§ **Aim of the task**:
Write again exactly the lines in the listing below, starting at the line with "Build this scene" and ending at the line with "CX, CY = 862.5, 1078.0", both included. Pictures are not copied.

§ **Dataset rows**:
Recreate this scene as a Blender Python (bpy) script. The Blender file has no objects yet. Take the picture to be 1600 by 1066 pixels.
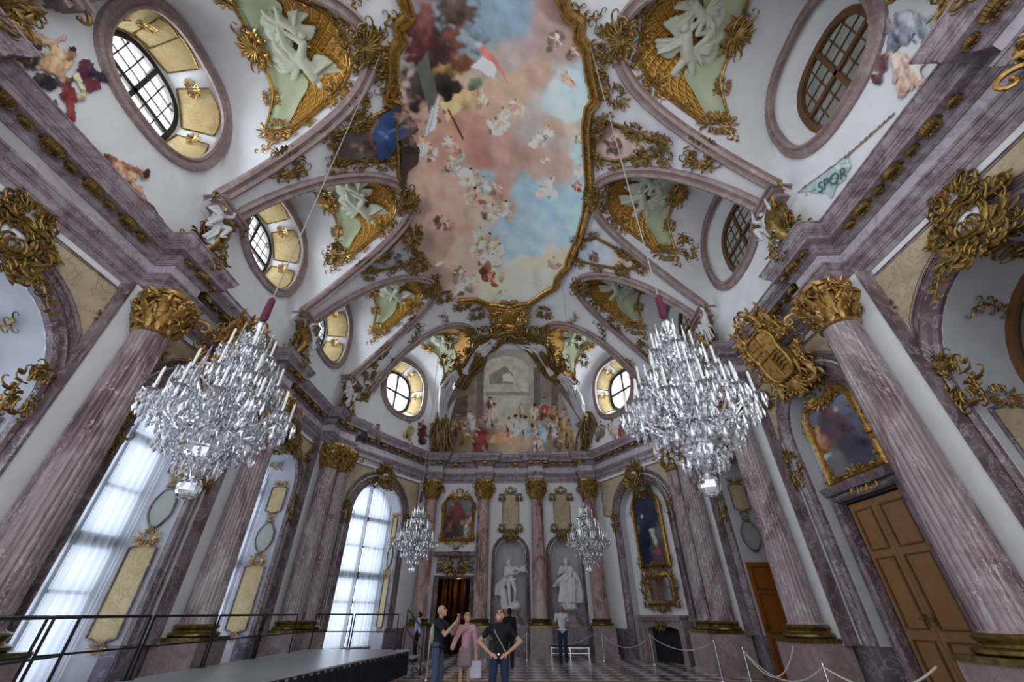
import bpy, math, random
import numpy as np
from mathutils import Vector, Matrix, noise
PI = math.pi
scn = bpy.context.scene
# ------------------------------------------------------------------ camera
FPX = 622.0; PITCH = math.atan(424/622.0); PSI = .022; CAMX, CAMZ = .6, 1.6
cd = bpy.data.cameras.new('camera'); cam = bpy.data.objects.new('camera', cd)
scn.collection.objects.link(cam); scn.camera = cam
cd.sensor_width = 36; cd.lens = FPX/1600*36; cd.clip_start = .05; cd.clip_end = 300
cam.location = (CAMX, 0, CAMZ); cam.rotation_euler = (PI/2+PITCH, 0, PSI)
# ------------------------------------------------------------------ light
scn.view_settings.view_transform = 'Standard'; scn.view_settings.look = 'None'
scn.view_settings.gamma = 1; scn.view_settings.use_curve_mapping = False
scn.view_settings.exposure = 0.82
scn.cycles.max_bounces = 6; scn.cycles.diffuse_bounces = 3; scn.cycles.glossy_bounces = 3
scn.cycles.transmission_bounces = 5; scn.cycles.transparent_max_bounces = 10
scn.cycles.caustics_reflective = False; scn.cycles.caustics_refractive = False
scn.cycles.sample_clamp_indirect = 4
world = bpy.data.worlds.new('world'); scn.world = world; world.use_nodes = True
bg = world.node_tree.nodes['Background']
bg.inputs[0].default_value = (.92, .95, 1.0, 1); bg.inputs[1].default_value = 1.0

def window_light(name, loc, direction, sx, sy, power, col=(.86, .93, 1)):
    l = bpy.data.lights.new(name, 'AREA'); l.shape = 'RECTANGLE'; l.size = sx; l.size_y = sy
    l.energy = power; l.color = col
    o = bpy.data.objects.new(name, l); scn.collection.objects.link(o)
    o.location = loc; o.rotation_euler = Vector(direction).to_track_quat('-Z', 'Y').to_euler()
    return o

# ------------------------------------------------------------------ room numbers
WU, YU, XF = 7.5, 21.9, 4.2          # upper wall planes (above the cornice)
YC0 = 16.4                            # where the chamfers begin
OFF = .35                             # lower walls stand further out than the upper ones
LC = math.hypot(WU-XF, YU-YC0); UX, UY = (WU-XF)/LC, (YU-YC0)/LC
YB = -1.6                             # rear end of what is built
class Fr:
    def __init__(s, o, u, n): s.o, s.u, s.n = Vector((*o, 0)), Vector((*u, 0)), Vector((*n, 0))
    def p(s, a, z, d=0): return s.o+s.u*a+s.n*d+Vector((0, 0, z))
    def mat(s, a, z, d=0, rot=0, sc=1):
        m = Matrix((s.u, Vector((0, 0, 1)), s.n)).transposed()
        return Matrix.Translation(s.p(a, z, d)) @ m.to_4x4() @ Matrix.Rotation(rot, 4, 'Z') @ Matrix.Scale(sc, 4)
FL = Fr((-WU, 0), (0, 1), (1, 0)); FRr = Fr((WU, 0), (0, 1), (-1, 0)); FF = Fr((0, YU), (1, 0), (0, -1))
FCL = Fr((-(WU+XF)/2, (YC0+YU)/2), (UX, UY), (UY, -UX)); FCR = Fr(((WU+XF)/2, (YC0+YU)/2), (-UX, UY), (-UY, -UX))
FRAMES = {'L': FL, 'R': FRr, 'F': FF, 'CL': FCL, 'CR': FCR}

def ray(u, v):
    x = (u-800)/FPX; y = -(v-533)/FPX; c, s = math.cos(PITCH), math.sin(PITCH)
    a, b, d = x, c-s*y, s+c*y
    return Vector((a*math.cos(PSI)-b*math.sin(PSI), b*math.cos(PSI)+a*math.sin(PSI), d))
CAMP = Vector((CAMX, 0, CAMZ))
def onfr(fr, u, v, d=0.):
    r = ray(u, v); o = fr.o+fr.n*d
    k = (o-CAMP).dot(fr.n)/r.dot(fr.n); p = CAMP+r*k
    return ((p-o).dot(fr.u), p.z)
def atY(u, v, Y): r = ray(u, v); return CAMP+r*(Y/r.y)
def proj_np(P):
    X = P[:, 0]-CAMX; Y = P[:, 1]; Z = P[:, 2]-CAMZ
    a = X*math.cos(PSI)+Y*math.sin(PSI); b = Y*math.cos(PSI)-X*math.sin(PSI)
    c, s = math.cos(PITCH), math.sin(PITCH)
    zc = np.maximum(b*c+Z*s, .05); yc = -b*s+Z*c
    return 800+FPX*a/zc, 533-FPX*yc/zc
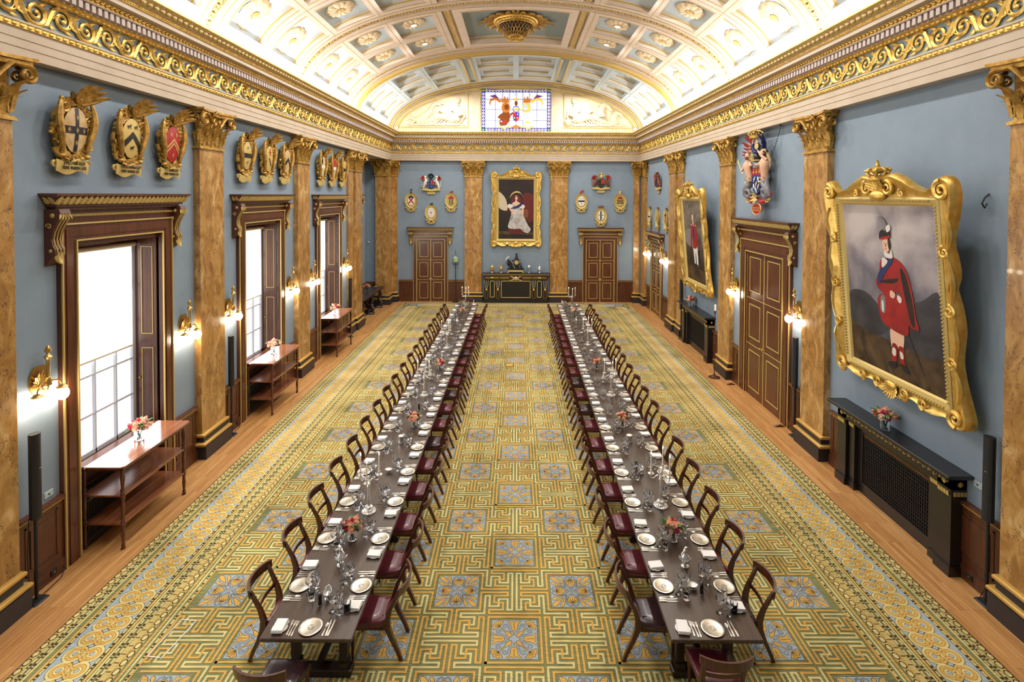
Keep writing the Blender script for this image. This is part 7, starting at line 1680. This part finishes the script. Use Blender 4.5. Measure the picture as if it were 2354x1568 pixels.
def speaker():
    r = thing('column_loudspeaker', 'x', 'loudspeaker'); m = MB().mat(BLACKM)
    m.rings([[(.075 * cos(a) * (1 if sin(a) < 0 else .9), .06 * sin(a), z) for a in [2 * pi * i / 16 for i in range(16)]] for z in (1.12, 2.24)], True, True); m.mat(GREYP if 0 else SILVER); m.box(-.004, .03, -.066, -.06, 1.78, 1.783); m.build('enclosure', r, 40)
    m = MB().mat(BLACKM); m.cyl((0, .0, 0), .02, .01, 1.12, 10); m.cyl((0, 0, 0), .026, .3, .4, 10); m.build('pole', r, 40)
    m = MB().mat(BLACKM); m.cbox(-.11, .11, -.09, .09, 0, .02, .02); m.build('base', r, 0)
    m = MB().mat(BLACKM); m.tube([(-.04, .05, 1.12), (-.06, .06, .6), (-.05, .05, .2), (-.07, -.02, .03), (.2, .02, .012), (.42, .04, .01), (.55, .10, .04), (.56, .14, .15)], .006, 5); m.build('cable', r, 50)
    return Proto(r)
SPK = speaker()
for x, y, a, lb in ((-6.33, 6.86, pi / 2, 'beside the nearest marble pilaster, window wall'), (-6.36, 11.68, pi / 2, 'beside the pilaster between first and second windows'), (-6.3, 19.9, pi / 2, 'beyond the third window'), (6.27, 6.86, -pi / 2, 'nearest on the fireplace wall, by the nearer chimneypiece'), (6.28, 11.72, -pi / 2, 'between tall double door and marble pilaster'), (6.25, 19.8, -pi / 2, 'at the far end of the farther chimneypiece')):
    SPK.put((x, y, 0), a, 'slim black column loudspeaker on a pole, ' + lb, 'column loudspeakers')
def plate_box(x, y, z, rz, lb, mt=SWITCH, w=.07, h=.045, nm='wall_switch', cat='switch'):
    m = MB().mat(mt); m.cbox(-w, w, -h, h, 0, .012, .004); m.mat(BLACKM if mt is SWITCH else BRASS); m.box(-.012, .012, -.01, .01, .012, .016); o = m.build(nm, None, 0); o.rotation_euler = (pi / 2, 0, rz); o.location = (x, y, z); tag(o, lb, cat)
plate_box(WL, 7.27, 1.2, pi / 2, 'pale switch plate above the wainscot, left of first window')
plate_box(WR, 7.18, 1.42, -pi / 2, 'pale switch plate just beyond the near end of nearer chimneypiece')
plate_box(WL + .078, 7.25, .11, pi / 2, 'black socket in the skirting by the nearest loudspeaker', BLACKM, .05, .04, 'wall_socket', 'socket')
plate_box(WL + .078, 12.1, .11, pi / 2, 'black socket in the skirting before the second window', BLACKM, .05, .04, 'wall_socket', 'socket')
plate_box(WR - .078, 7.2, .11, -pi / 2, 'black socket in the skirting beside nearer chimneypiece', BLACKM, .05, .04, 'wall_socket', 'socket')
for x, y, lb in ((6.18, 14.95, 'dark door wedge at the far jamb of tall double door'), (6.2, 12.22, 'dark door wedge at the near jamb of tall double door')):
    m = MB().mat(OAK); m.rings([[(-.12, -.04, 0), (.12, -.04, 0), (.12, .04, 0), (-.12, .04, 0)], [(-.1, -.03, .02), (.02, -.03, .05), (.02, .03, .05), (-.1, .03, .02)]], True, True); tag(m.build('door_wedge', loc=(x, y, 0)), lb, 'doorstop')
m = MB().mat(WHITEH); m.lathe([(.05, 0), (.045, .02), (.03, .06), (.001, .07)], 10); o = tag(m.build('security_sensor', loc=(-7.3, 25.98, 3.05)), 'small white sensor on the end wall of the side recess', 'sensor'); o.rotation_euler = (pi / 2, 0, 0)
for s, lb in ((-1, 'left'), (1, 'right')):
    r = thing('cornice_spotlight', 'small white spotlight on the %s end of the lunette ledge' % lb, 'spotlight', (XC + s * 6.0, YF - .2, 8.63)); m = MB().mat(VWHITE); m.lathe([(.05, 0), (.05, .02), (.02, .03), (.02, .06)], 12); m.sphere((0, -.02, .12), .07, 12, 8, (1.3, 1, .8)); m.build('housing', r, 50); m = MB().mat(LAMPC); m.sphere((-s * .05, -.05, .14), .045, 10, 6); m.build('lamp', r, 50)
# ------------------------------------------------------------------ light
def area(name, loc, rot, sx, sy, power, col=(1, 1, 1), shape='RECTANGLE', spread=180):
    l = bpy.data.lights.new(name, 'AREA'); l.shape = shape; l.size = sx; l.size_y = sy; l.energy = power; l.color = col; l.spread = R(spread)
    o = bpy.data.objects.new(name, l); COL.objects.link(o); o.location = loc; o.rotation_euler = rot; return o
for s in (-1, 1):       # cove strips hidden on the cornice
    area('cove_light', (XC + s * 6.1, 12.0, 8.56), (0, pi + s * .12, 0), .25, 28.0, K_COVE, (1.0, .96, .91))
area('cove_light', (XC, YF - .35, 8.66), (pi, 0, 0), 11.0, .12, K_COVE * .035, (1.0, .9, .75))
for i, (p, tilt) in enumerate(DOWN):
    area('downlight_and_fill', (p[0] * .985, p[1], p[2] - .28), (0, 0, 0), .35, .35, K_DOWN * (.35 if p[1] < 5 else .8 if p[1] < 12 else 1.15), (1.0, .985, .96), 'DISK')
for i, y in enumerate((3.87, 8.65, 13.43, 18.2)):
    area('window_daylight', (WL + .06, y, 2.9), (0, -pi / 2, 0), 3.3, 1.7, K_WIN, (.93, .965, 1.0))
W_ = bpy.data.worlds.new('World'); bpy.context.scene.world = W_; W_.use_nodes = True
W_.node_tree.nodes['Background'].inputs[0].default_value = (.8, .85, .9, 1); W_.node_tree.nodes['Background'].inputs[1].default_value = .3
# ------------------------------------------------------------------ camera
F, PIT, YAW, ROL, PCX, PCY = 1208.53208, .0223993873, .00250774788, .00455394137, 1190.47623, 476.443793
cd = bpy.data.cameras.new('camera'); cam = bpy.data.objects.new('camera', cd); COL.objects.link(cam)
cd.sensor_fit = 'HORIZONTAL'; cd.sensor_width = 36.0; cd.lens = F * 36.0 / 2354; cd.shift_x = -(PCX - 1177) / 2354; cd.shift_y = (PCY - 784) / 2354; cd.clip_end = 200; cd.clip_start = .05
fwd = Vector((sin(YAW) * cos(PIT), cos(YAW) * cos(PIT), -sin(PIT))); rt = Vector((cos(YAW), -sin(YAW), 0)); up = rt.cross(fwd)
r2 = rt * cos(ROL) + up * sin(ROL); u2 = -rt * sin(ROL) + up * cos(ROL)
M_ = Matrix(((r2.x, u2.x, -fwd.x, 0), (r2.y, u2.y, -fwd.y, 0), (r2.z, u2.z, -fwd.z, 5.4), (0, 0, 0, 1))); cam.matrix_world = M_
sc = bpy.context.scene; sc.camera = cam
sc.view_settings.view_transform = 'Standard'; sc.view_settings.look = 'None'; sc.view_settings.gamma = 1.0; sc.view_settings.use_curve_mapping = False; sc.view_settings.exposure = EXPO
try:
    sc.cycles.max_bounces = 10; sc.cycles.transmission_bounces = 8; sc.cycles.glossy_bounces = 4; sc.cycles.diffuse_bounces = 4; sc.cycles.sample_clamp_indirect = 6.0; sc.cycles.caustics_refractive = False; sc.cycles.caustics_reflective = False; sc.cycles.use_denoising = True
except Exception: pass
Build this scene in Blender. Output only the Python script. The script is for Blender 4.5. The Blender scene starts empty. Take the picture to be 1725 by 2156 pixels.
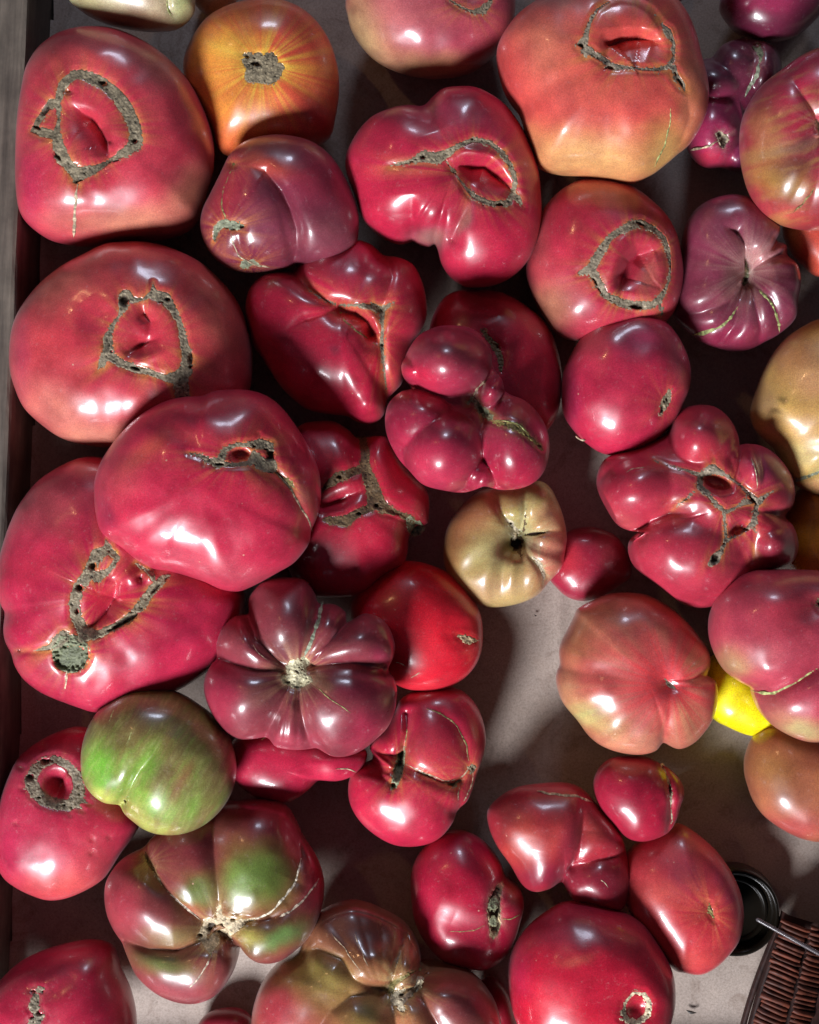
import bpy, math, random
import numpy as np
from mathutils import Vector, Matrix

random.seed(7)
# ------------------------------------------------------------------ units
# lengths below are in "px": 1 px = 0.25 mm of the real crate.  Image plane of the traced outlines is z = ZR.
U = 0.00025
HC = 3300.0          # camera height above the paper
ZR = 120.0
CX, CY = 862.5, 1078.0

scene = bpy.context.scene
# ------------------------------------------------------------------ camera
cam_d = bpy.data.cameras.new('camera')
cam = bpy.data.objects.new('camera', cam_d)
scene.collection.objects.link(cam)
cam.location = (0, 0, HC * U)
cam_d.sensor_fit = 'VERTICAL'
cam_d.sensor_height = 24
cam_d.lens = 24 * (HC - ZR) / 2156.0
cam_d.clip_start = 0.01
cam_d.clip_end = 20
scene.camera = cam
cam_d.dof.use_dof = False
# ------------------------------------------------------------------ world and lamps
w = bpy.data.worlds.new('World'); scene.world = w; w.use_nodes = True
bg = w.node_tree.nodes['Background']
bg.inputs[0].default_value = (0.55, 0.60, 0.85, 1); bg.inputs[1].default_value = 0.048
def area(name, loc, size, size_y, power, col, target=(0, 0, 0.03)):
    l = bpy.data.lights.new(name, 'AREA'); l.shape = 'ELLIPSE'; l.size = size; l.size_y = size_y
    l.energy = power; l.color = col
    o = bpy.data.objects.new(name, l); scene.collection.objects.link(o)
    o.location = loc
    o.rotation_euler = (Vector(target) - Vector(loc)).to_track_quat('-Z', 'Y').to_euler()
    return o
area('window_light', (-0.66, -1.34, 1.06), 0.58, 0.52, 60, (0.95, 0.95, 1.0))
area('far_window_light', (0.10, 2.1, 1.0), 0.44, 0.38, 12.5, (0.72, 0.80, 1.0))
area('lamp_light', (-0.9, 0.9, 1.2), 0.06, 0.06, 1.2, (1.0, 0.55, 0.25))
scene.view_settings.view_transform = 'Standard'
scene.view_settings.look = 'None'
scene.view_settings.exposure = 0
scene.view_settings.gamma = 1

# ------------------------------------------------------------------ helpers
def tag(o, label=None, cat=None, group=None, kind=None):
    if label: o['label'] = label
    if cat: o['category'] = cat
    if group: o['group'] = group
    if kind: o['kind'] = kind
    return o
def empty(name, loc):
    o = bpy.data.objects.new(name, None); o.empty_display_size = 0.01
    o.location = loc; scene.collection.objects.link(o); return o
def mesh_obj(name, V, quads, mat, parent=None, loc=(0, 0, 0), attrs=None, tris=None, smooth=True):
    """V (n,3) world metres, local to loc"""
    me = bpy.data.meshes.new(name)
    V = np.asarray(V, dtype=np.float32)
    quads = np.asarray(quads, dtype=np.int32).reshape(-1, 4)
    tris = np.zeros((0, 3), np.int32) if tris is None else np.asarray(tris, dtype=np.int32).reshape(-1, 3)
    nq, nt = len(quads), len(tris)
    me.vertices.add(len(V)); me.vertices.foreach_set('co', V.ravel())
    loops = np.concatenate([quads.ravel(), tris.ravel()])
    me.loops.add(len(loops)); me.loops.foreach_set('vertex_index', loops)
    me.polygons.add(nq + nt)
    starts = np.concatenate([np.arange(nq) * 4, nq * 4 + np.arange(nt) * 3]).astype(np.int32)
    me.polygons.foreach_set('loop_start', starts)
    me.polygons.foreach_set('loop_total', np.concatenate([np.full(nq, 4), np.full(nt, 3)]).astype(np.int32))
    me.polygons.foreach_set('use_smooth', np.full(nq + nt, smooth))
    for k, a in (attrs or {}).items():
        a = np.asarray(a, dtype=np.float32)
        if a.ndim == 2:
            if a.shape[1] == 3: a = np.concatenate([a, np.ones((len(a), 1), np.float32)], 1)
            at = me.color_attributes.new(k, 'FLOAT_COLOR', 'POINT'); at.data.foreach_set('color', a.ravel())
        else:
            at = me.attributes.new(k, 'FLOAT', 'POINT'); at.data.foreach_set('value', a)
    me.update(calc_edges=True); me.validate()
    me.materials.append(mat)
    o = bpy.data.objects.new(name, me); scene.collection.objects.link(o)
    o.location = loc
    if parent: o.parent = parent
    return o
def world_xyz(px, py, pz):
    """px,py,pz true positions in px (x right, y down the picture) -> metres"""
    return np.stack([px * U, -py * U, pz * U], -1)
def at(Dx, Dy, z):
    """point that stands at height z px and is seen at picture point Dx,Dy -> metres"""
    k = (HC - z) / (HC - ZR)
    return Vector(((Dx - CX) * k * U, -(Dy - CY) * k * U, z * U))

_rs = np.random.RandomState(3)
_tab = _rs.rand(256, 256)
def noise2(x, y):
    xi = np.floor(x).astype(int); yi = np.floor(y).astype(int)
    fx = x - xi; fy = y - yi
    fx = fx * fx * (3 - 2 * fx); fy = fy * fy * (3 - 2 * fy)
    a = _tab[xi & 255, yi & 255]; b = _tab[(xi + 1) & 255, yi & 255]
    c = _tab[xi & 255, (yi + 1) & 255]; d = _tab[(xi + 1) & 255, (yi + 1) & 255]
    return (a * (1 - fx) + b * fx) * (1 - fy) + (c * (1 - fx) + d * fx) * fy * 1.0
def fbm(x, y, o=3):
    s = 0; a = 1; t = 0
    for i in range(o):
        s = s + a * noise2(x * 2 ** i + 17 * i, y * 2 ** i + 31 * i); t += a; a *= .5
    return s / t
def sstep(a, b, x):
    t = np.clip((x - a) / (b - a), 0, 1); return t * t * (3 - 2 * t)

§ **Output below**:
Build this scene in Blender. Output only the Python script. The script is for Blender 4.5. The Blender scene starts empty. Take the picture to be 1725 by 2156 pixels.
import bpy, math, random
import numpy as np
from mathutils import Vector, Matrix

random.seed(7)
# ------------------------------------------------------------------ units
# lengths below are in "px": 1 px = 0.25 mm of the real crate.  Image plane of the traced outlines is z = ZR.
U = 0.00025
HC = 3300.0          # camera height above the paper
ZR = 120.0
CX, CY = 862.5, 1078.0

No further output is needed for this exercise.